Like many teenagers, Heather Kozlowski was painfully shy. But unlike most teens, who can express their frustrations, the autistic 18-year-old was reduced to tears by even the simplest request. The disability which left her non-communicative and prone to emotional breakdowns limited her ability to function in society.

Ulster-Greene ARC’s “Bridging the Gap”, funded by United Way, has helped Heather become a reliable and valued employee at Ten Broeck Commons where she was recently hired as a full-time dietary aide.  “When she first came, Heather couldn’t even look at us,” her supervisor said.  “Now we enjoy her sense of humor, and she has learned to handle criticism constructively.  She has become part of the Ten Broeck family, and is focused on making a difference in the lives of our residents.”

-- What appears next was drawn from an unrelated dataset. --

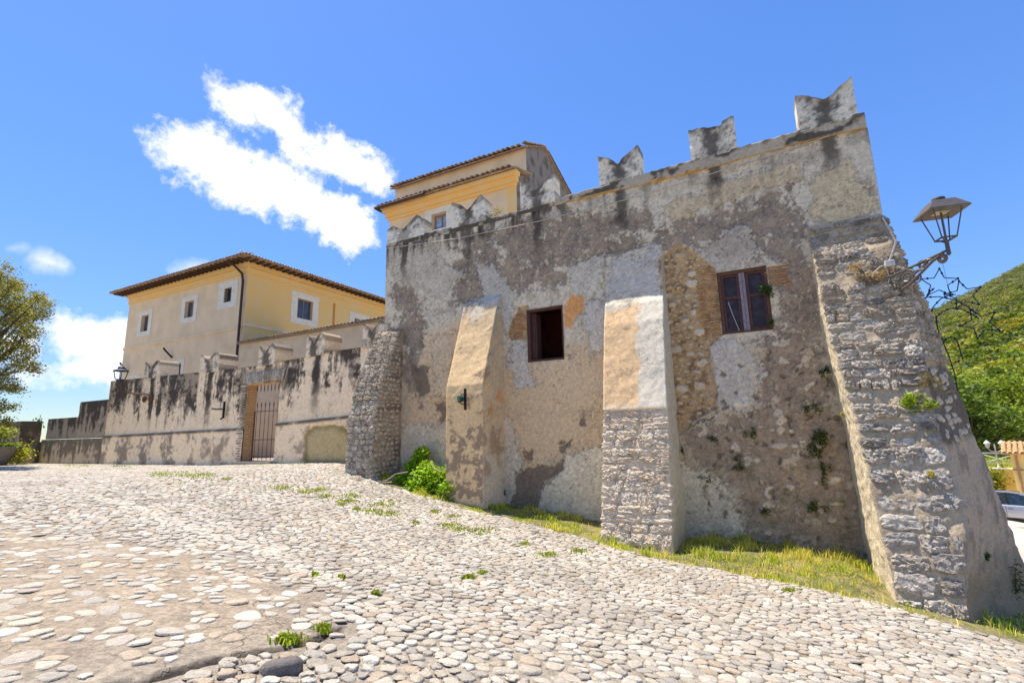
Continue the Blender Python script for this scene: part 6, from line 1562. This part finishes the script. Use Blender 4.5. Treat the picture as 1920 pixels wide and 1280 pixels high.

Bridging the Gap helps participants determine what employment areas they are best suited to through short-term assignments to get a feeling for different jobs and work environments.  It provides life skills training – from handling problems with others, to taking public transportation – as well as academic classes during the school year and summer months.

“This program sees dramatic results,” explains John McHugh, CEO of Ulster-Greene ARC. “Our goal is to make our students independent, so we provide them with the skills and the mindset they will need as an employee.  Between school and the world of work, we offer them a bridge – a bridge that helps make it possible for them to go from here to there – wherever their dreams may take them.”